I spent much of 2015 urging the State Board to issue a moratorium on planting new almonds (although I myself was too timid. I said to only restrict them in gw basins with declining water levels, although that is all of them so maybe that argues against my timidity). Yesterday I wrote that had they done that, they’d look prescient now. But in that counterfactual, I do not think we could have estimated the policy success.
In 2015, CA almond acreage was 1,110,000 acres. (3.3MAF/year)
In 2021, CA almond acreage was 1,640,000 acres. (4.9MAF/year. This is a low estimate, btw. I’ve seen ETAW up near 5af/acreyear for almonds in the south Valley.)
We would have 1.6MAF available to us this year* if the State Board had issued a moratorium on planting new tree crops in 2015, when it was abundantly clear that we have bad droughts. In the counterfactual, we’d be grateful for the flexibility, but I don’t think we would ever have guessed that without a moratorium those fuckers would go and plant another half million acres of almonds. (I notice that this increased acreage is about 30%, the same size as this year’s harvest carryover. It would have prevented the volume of unshippable almonds.) This doesn’t count the cumulative consumption of those trees over the years.
There are about 7,600 almond farmers in California, who use up one Shasta Reservoir every year (4.5MAF). Yes. We let 7,600 almond growers use three times the water of 19 million people in Southern California. We could do that, or MWD could get three times its current deliveries (1.5MAF) each year. Or we could have full rivers.

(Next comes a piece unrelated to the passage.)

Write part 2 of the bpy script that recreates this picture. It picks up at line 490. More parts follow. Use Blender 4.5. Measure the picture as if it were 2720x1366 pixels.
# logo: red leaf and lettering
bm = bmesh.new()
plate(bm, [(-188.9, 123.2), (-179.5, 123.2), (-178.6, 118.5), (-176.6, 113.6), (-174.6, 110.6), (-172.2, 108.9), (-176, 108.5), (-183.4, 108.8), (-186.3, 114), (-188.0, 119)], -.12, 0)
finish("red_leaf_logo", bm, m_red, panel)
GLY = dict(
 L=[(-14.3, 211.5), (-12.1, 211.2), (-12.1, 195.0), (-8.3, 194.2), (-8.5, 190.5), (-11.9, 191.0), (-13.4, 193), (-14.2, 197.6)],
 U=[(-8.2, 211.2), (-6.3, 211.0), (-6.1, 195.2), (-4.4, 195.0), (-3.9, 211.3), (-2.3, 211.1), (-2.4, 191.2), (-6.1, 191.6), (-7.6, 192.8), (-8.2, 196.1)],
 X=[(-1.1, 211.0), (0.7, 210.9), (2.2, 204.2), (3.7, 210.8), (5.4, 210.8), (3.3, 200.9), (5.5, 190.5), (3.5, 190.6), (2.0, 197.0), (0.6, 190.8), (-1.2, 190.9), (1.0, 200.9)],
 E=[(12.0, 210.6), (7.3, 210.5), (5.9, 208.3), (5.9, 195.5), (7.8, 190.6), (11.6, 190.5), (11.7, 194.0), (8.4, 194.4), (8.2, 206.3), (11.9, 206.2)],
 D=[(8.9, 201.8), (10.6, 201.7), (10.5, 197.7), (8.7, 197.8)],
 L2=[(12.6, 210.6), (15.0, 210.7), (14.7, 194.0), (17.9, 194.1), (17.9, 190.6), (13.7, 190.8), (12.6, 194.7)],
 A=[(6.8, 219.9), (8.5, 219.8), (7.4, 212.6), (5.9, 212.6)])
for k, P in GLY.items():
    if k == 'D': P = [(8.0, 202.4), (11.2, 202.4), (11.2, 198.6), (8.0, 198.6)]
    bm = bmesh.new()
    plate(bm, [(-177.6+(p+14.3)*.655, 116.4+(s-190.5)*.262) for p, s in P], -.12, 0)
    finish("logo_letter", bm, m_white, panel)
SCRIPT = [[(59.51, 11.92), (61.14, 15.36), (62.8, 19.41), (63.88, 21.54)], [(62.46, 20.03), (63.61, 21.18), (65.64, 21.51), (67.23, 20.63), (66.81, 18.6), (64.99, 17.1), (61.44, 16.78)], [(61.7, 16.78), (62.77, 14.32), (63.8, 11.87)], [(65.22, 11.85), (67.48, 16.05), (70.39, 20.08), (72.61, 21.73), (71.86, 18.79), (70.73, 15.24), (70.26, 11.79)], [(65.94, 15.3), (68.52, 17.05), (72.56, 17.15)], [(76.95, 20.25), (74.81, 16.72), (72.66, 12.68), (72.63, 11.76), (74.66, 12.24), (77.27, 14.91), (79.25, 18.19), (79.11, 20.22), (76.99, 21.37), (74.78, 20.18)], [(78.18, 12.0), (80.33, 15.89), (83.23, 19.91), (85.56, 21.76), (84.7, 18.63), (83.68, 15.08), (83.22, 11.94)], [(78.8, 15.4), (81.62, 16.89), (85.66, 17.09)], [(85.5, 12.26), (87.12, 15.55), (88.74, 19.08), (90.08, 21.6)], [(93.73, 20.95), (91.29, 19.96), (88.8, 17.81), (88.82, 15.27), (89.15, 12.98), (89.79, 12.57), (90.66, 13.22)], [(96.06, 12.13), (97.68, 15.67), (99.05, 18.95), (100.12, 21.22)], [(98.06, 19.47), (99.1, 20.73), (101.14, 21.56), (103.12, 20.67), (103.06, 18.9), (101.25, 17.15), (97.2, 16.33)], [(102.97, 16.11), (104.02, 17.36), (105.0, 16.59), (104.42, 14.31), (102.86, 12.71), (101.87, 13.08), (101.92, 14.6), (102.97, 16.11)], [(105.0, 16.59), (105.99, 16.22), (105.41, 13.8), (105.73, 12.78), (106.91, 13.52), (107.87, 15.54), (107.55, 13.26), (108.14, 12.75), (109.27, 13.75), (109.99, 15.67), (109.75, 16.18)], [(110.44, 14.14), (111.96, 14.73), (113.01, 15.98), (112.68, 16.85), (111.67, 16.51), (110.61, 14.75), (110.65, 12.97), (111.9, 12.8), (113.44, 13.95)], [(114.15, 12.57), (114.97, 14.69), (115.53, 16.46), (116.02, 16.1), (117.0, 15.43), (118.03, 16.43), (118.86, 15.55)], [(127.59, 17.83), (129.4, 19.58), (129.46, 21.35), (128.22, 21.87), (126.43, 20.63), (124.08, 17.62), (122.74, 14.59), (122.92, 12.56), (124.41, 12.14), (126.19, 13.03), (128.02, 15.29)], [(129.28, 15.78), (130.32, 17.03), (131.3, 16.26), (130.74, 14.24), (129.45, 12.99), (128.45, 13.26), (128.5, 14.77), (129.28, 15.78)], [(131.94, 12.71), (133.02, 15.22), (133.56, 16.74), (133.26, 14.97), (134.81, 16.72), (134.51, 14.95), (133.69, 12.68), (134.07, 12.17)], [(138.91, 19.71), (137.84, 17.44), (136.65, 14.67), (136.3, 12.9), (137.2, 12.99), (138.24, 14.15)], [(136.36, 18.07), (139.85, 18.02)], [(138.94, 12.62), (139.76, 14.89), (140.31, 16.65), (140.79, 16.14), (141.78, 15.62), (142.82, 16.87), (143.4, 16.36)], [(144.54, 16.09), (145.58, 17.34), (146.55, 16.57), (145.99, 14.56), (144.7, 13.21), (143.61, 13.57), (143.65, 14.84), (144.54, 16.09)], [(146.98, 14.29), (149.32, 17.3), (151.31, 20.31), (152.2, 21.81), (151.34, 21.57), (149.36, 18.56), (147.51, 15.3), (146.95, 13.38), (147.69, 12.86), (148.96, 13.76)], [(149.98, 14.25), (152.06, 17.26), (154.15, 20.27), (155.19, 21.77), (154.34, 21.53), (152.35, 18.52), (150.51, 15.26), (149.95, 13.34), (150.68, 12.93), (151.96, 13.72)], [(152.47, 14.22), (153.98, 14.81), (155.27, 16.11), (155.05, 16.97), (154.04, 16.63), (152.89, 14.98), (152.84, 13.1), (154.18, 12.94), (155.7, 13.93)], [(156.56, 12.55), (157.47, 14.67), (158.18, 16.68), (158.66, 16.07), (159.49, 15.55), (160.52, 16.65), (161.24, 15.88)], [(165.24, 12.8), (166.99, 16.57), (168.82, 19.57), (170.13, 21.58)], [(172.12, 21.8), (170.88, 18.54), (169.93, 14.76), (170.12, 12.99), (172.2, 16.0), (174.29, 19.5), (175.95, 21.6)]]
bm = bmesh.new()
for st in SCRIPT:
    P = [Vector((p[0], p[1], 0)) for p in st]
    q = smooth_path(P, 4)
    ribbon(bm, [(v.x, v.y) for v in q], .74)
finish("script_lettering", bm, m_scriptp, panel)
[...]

I know these are excruciating decisions for the State Board, or they would be if the State Board were confronting them. Water use decisions are land use decisions (and vice versa). It would require making choices based on values (I propose ‘make the most people the most happy’, but there are others). But we are reaching the breaking point; we are at such a blatant extreme that people are rebelling against conservation messages from a timid administration. Fuck shorter showers. Fuck an individual response. Fix things for Californians or Californians will fix it for themselves.
*We know this is wet water because those trees are alive. I don’t know how the growers are scrounging it (perhaps from other crops? very likely from groundwater) but no matter their official deliveries they’re getting it from somewhere or the trees would be dead. Huh. This reminds me of Arax’s profile of the Resnicks, in which Stuart Resnick felt safe from drought because the last one was so extreme and he felt another rare event wouldn’t happen again and I thought ‘who is advising him?’. Anyway, wonder how that is going for Mr. Resnick.